4 of 535 comments (clear)

  1. Memory Leak by Utopia · · Score: 5, Informative

    Microsoft's H.264 addon for Firefox has a bad memory leak.
    See http://www.neowin.net/forum/topic/971988-memory-leak-in-html5-extension-for-windows-media-player-firefox-add-on/

    So this might be bad for Chrome.

  2. Re:And Yet, No Ogg Theora in IE by Anonymous Coward · · Score: 5, Informative

    Theora is also quite useful, given that the Wikimedia projects only accept free formats. You're not going to be able to upload your video in H.264 there, and they're a big enough player for this to actually matter.

  3. Re:Downright evil by A+beautiful+mind · · Score: 4, Informative
    Bullshit.
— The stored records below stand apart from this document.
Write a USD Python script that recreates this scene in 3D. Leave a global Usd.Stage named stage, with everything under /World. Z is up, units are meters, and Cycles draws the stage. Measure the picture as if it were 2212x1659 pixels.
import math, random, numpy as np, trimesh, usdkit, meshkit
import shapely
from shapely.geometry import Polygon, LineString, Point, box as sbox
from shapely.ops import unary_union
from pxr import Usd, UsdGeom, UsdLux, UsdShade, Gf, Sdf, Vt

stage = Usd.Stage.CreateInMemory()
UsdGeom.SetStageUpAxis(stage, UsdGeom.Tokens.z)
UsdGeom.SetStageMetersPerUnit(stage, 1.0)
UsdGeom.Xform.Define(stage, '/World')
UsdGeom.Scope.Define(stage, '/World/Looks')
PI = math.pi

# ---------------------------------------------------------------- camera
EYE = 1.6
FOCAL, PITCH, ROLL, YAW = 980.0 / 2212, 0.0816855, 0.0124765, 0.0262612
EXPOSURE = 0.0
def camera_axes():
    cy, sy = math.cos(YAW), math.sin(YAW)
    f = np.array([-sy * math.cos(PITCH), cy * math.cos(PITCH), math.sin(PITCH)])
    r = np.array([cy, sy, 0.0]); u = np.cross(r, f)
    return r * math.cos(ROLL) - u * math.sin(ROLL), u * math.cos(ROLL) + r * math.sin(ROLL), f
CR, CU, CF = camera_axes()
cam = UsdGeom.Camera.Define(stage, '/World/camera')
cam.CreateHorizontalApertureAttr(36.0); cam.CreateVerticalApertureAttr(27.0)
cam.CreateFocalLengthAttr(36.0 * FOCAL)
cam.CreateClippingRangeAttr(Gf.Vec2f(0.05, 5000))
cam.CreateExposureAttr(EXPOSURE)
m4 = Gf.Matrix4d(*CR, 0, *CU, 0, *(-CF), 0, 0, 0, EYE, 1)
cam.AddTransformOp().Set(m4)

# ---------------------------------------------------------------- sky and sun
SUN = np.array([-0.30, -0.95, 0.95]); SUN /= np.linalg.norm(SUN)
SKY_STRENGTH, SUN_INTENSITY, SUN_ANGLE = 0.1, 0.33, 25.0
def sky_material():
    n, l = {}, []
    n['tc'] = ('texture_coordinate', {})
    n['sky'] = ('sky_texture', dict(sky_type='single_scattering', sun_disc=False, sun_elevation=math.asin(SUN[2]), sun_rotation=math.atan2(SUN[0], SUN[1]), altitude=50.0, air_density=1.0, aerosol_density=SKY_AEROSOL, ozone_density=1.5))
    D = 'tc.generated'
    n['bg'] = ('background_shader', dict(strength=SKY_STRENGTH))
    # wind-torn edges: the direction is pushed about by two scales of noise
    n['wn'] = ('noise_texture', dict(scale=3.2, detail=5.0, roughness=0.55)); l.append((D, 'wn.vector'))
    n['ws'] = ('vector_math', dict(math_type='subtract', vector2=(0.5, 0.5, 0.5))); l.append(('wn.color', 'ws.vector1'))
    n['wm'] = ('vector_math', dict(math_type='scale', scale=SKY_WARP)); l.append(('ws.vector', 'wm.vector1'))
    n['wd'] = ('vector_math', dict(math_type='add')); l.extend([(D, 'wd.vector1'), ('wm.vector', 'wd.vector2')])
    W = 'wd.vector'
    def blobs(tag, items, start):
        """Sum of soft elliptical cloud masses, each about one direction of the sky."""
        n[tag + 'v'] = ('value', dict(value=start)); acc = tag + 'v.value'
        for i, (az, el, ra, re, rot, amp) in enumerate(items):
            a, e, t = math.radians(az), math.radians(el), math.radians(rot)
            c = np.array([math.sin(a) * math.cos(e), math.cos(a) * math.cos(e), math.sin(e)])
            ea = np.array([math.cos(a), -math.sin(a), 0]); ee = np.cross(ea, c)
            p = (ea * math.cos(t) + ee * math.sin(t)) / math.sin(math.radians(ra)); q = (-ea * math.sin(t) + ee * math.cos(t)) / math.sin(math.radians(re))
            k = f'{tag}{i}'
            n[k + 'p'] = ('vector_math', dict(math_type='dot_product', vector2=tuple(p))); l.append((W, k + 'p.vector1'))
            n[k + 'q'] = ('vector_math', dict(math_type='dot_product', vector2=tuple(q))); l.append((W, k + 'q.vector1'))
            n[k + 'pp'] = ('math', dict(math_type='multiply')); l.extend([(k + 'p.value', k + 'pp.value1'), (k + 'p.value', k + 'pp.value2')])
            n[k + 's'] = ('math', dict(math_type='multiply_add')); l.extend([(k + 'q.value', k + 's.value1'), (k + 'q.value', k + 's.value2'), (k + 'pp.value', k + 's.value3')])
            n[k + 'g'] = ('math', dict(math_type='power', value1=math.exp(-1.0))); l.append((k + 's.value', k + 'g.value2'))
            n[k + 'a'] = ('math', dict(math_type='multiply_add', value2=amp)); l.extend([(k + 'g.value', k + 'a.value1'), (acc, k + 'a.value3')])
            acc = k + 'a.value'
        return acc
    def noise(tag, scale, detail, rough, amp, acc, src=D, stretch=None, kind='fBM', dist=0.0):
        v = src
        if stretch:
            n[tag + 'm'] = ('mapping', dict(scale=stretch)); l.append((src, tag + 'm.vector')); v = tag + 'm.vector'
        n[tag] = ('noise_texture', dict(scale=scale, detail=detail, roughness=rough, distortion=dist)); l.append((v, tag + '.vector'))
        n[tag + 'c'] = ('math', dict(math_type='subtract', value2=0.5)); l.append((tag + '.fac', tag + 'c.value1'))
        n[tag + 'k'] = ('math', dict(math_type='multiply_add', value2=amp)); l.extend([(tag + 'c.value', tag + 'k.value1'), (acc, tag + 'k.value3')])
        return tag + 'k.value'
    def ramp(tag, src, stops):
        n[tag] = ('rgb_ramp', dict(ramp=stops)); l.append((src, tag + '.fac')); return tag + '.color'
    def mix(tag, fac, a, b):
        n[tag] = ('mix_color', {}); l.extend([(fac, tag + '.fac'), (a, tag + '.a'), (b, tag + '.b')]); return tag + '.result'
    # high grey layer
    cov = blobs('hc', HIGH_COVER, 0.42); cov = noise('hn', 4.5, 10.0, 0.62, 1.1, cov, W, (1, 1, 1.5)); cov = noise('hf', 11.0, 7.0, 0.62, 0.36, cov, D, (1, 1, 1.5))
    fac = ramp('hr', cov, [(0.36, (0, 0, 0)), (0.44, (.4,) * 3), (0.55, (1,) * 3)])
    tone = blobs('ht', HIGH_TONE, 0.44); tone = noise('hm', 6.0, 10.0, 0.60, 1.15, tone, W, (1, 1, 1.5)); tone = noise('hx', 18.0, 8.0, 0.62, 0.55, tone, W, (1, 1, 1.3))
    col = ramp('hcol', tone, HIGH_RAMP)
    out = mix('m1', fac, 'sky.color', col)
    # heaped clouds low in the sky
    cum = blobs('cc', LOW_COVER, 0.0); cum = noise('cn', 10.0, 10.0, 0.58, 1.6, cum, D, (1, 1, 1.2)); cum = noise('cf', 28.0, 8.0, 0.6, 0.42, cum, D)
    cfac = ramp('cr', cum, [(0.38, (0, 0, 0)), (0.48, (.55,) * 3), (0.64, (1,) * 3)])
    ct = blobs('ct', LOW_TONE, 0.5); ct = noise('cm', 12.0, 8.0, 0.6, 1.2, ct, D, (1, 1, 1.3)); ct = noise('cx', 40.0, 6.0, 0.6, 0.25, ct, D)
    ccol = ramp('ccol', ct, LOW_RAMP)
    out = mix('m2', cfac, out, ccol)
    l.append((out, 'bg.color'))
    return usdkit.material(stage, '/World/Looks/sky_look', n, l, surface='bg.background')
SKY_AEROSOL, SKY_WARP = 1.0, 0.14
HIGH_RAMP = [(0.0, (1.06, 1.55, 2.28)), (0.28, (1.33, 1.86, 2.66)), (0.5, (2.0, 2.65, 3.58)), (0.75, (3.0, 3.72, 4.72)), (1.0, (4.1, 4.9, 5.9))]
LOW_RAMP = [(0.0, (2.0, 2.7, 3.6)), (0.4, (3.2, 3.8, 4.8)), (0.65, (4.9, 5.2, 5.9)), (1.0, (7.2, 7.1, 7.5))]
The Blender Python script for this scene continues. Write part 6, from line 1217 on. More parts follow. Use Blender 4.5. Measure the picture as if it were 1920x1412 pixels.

Let me break it down:

    Patent risk from submarine patents: neither h.264 nor WebM offers any protection from it.

    Patent risk from MPEG-LA for h.264: significant, as it can decide to raise prices / start charging for content at any time. Bait and switch is their strategy.

    Patent risk from Google for WebM: none, they offered irrevocable indemnification:

    Google hereby grants to you a perpetual, worldwide, non-exclusive, no-charge, royalty-free, irrevocable ⦠patent license to [infringe VP8 patents owned by Google].

    --
    It takes a man to suffer ignorance and smile
    Be yourself no matter what they say
  4. Re:Priorities by MHolmesIV · · Score: 4, Informative

    Yes. Microsoft is a patent holder in the H.264 patent pool.